▸ **Exercise details**: Reproduce each line of the material exactly, minus any picture.

══ Dataset extract

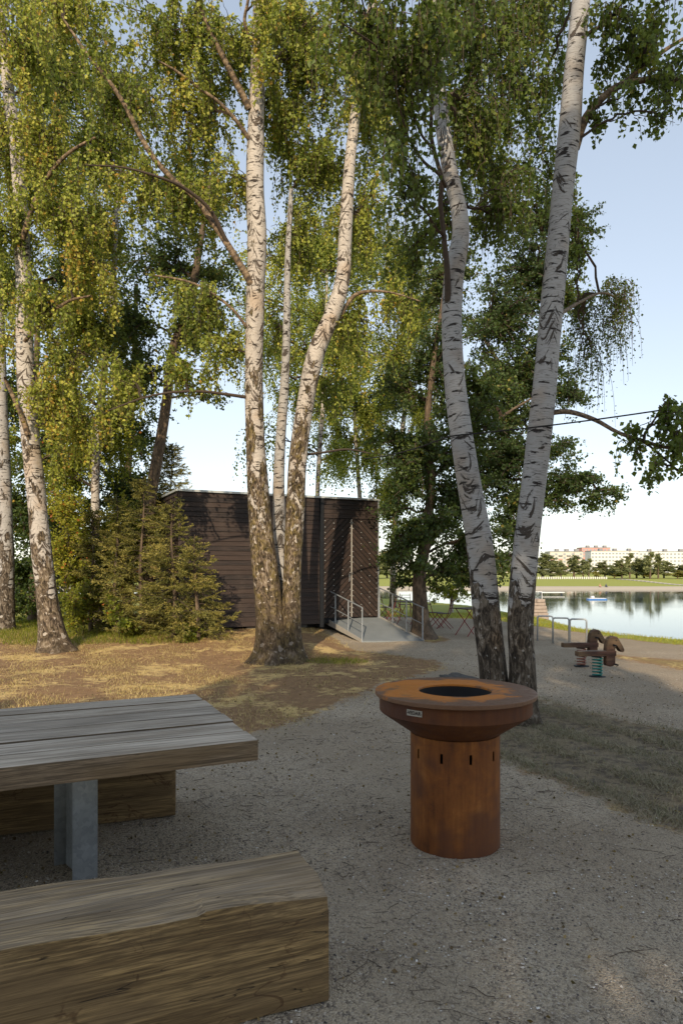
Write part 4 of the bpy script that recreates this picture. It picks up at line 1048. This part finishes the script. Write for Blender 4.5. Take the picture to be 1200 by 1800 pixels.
crown(A_, [(60,90,75,110,14,1.3,1.6),(75,260,75,80,13.6,1.2,1.5),(20,430,50,90,13.8,1,1.2),(115,390,75,80,13.6,1.1,1.5),(95,560,70,70,13.6,1.1,1.3),(175,480,50,90,14,1.1,1.3),(100,700,45,70,13.8,.8,1.1),(150,640,55,80,14,1,1.3),(-20,250,60,150,14.5,1.3,1.4),(15,620,35,70,15,.8,.9),(120,820,25,60,14.4,.6,.8),(170,760,45,60,14.2,.8,1.2)],
      attA, MAT['leaf_birch'], 54, leaf=.072, hang=.75, bias=.18)
# ---- trees of the wood behind, on the left
def wood_tree(name, label, base, rows, Y, blobs, mat, leafm, seed, leaf=.075, hang=.9, mode='droop', low=None, bias=0, twigs=False, group='trees of the wood behind on the left', tr=True):
    t_, Yt = tree_root(name, base[0], base[1], label, 'tree', group)
    st_ = stem(t_, rows, Yt, Yt, MAT[mat], low or [(0,1.2),(1,.7),(3,.3),(9,.1)], seed, n=16, step=.16)
    crown(t_, [(b[0], b[1], b[2], b[3], Yt+b[4], b[5], b[6]) for b in blobs], st_[st_[:, 2] > 2], MAT[leafm], seed+1, leaf=leaf, hang=hang, mode=mode, M=14, twigs=twigs, bias=bias, limbR=.045)
    return t_
wood_tree('birch_tree', 'pale birch trunk cut by the left edge of the picture, shaded by leaves', (10,1108), [(10,1110,34),(12,1000,30),(8,860,27),(4,740,25),(0,600,22),(-6,420,18),(-10,200,12)], 18,
          [(20,520,80,100,0,1.4,1.3),(70,330,80,110,.5,1.5,1.4),(0,800,35,60,.8,1.0,.9),(130,150,110,120,.5,1.5,1.3)], 'bark_near', 'leaf_birch', 60, bias=-.05)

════

▸ **Solution for this problem**:
Write part 4 of the bpy script that recreates this picture. It picks up at line 1048. This part finishes the script. Write for Blender 4.5. Take the picture to be 1200 by 1800 pixels.
crown(A_, [(60,90,75,110,14,1.3,1.6),(75,260,75,80,13.6,1.2,1.5),(20,430,50,90,13.8,1,1.2),(115,390,75,80,13.6,1.1,1.5),(95,560,70,70,13.6,1.1,1.3),(175,480,50,90,14,1.1,1.3),(100,700,45,70,13.8,.8,1.1),(150,640,55,80,14,1,1.3),(-20,250,60,150,14.5,1.3,1.4),(15,620,35,70,15,.8,.9),(120,820,25,60,14.4,.6,.8),(170,760,45,60,14.2,.8,1.2)],
      attA, MAT['leaf_birch'], 54, leaf=.072, hang=.75, bias=.18)
# ---- trees of the wood behind, on the left
def wood_tree(name, label, base, rows, Y, blobs, mat, leafm, seed, leaf=.075, hang=.9, mode='droop', low=None, bias=0, twigs=False, group='trees of the wood behind on the left', tr=True):
    t_, Yt = tree_root(name, base[0], base[1], label, 'tree', group)
    st_ = stem(t_, rows, Yt, Yt, MAT[mat], low or [(0,1.2),(1,.7),(3,.3),(9,.1)], seed, n=16, step=.16)
    crown(t_, [(b[0], b[1], b[2], b[3], Yt+b[4], b[5], b[6]) for b in blobs], st_[st_[:, 2] > 2], MAT[leafm], seed+1, leaf=leaf, hang=hang, mode=mode, M=14, twigs=twigs, bias=bias, limbR=.045)
    return t_
wood_tree('birch_tree', 'pale birch trunk cut by the left edge of the picture, shaded by leaves', (10,1108), [(10,1110,34),(12,1000,30),(8,860,27),(4,740,25),(0,600,22),(-6,420,18),(-10,200,12)], 18,
          [(20,520,80,100,0,1.4,1.3),(70,330,80,110,.5,1.5,1.4),(0,800,35,60,.8,1.0,.9),(130,150,110,120,.5,1.5,1.3)], 'bark_near', 'leaf_birch', 60, bias=-.05)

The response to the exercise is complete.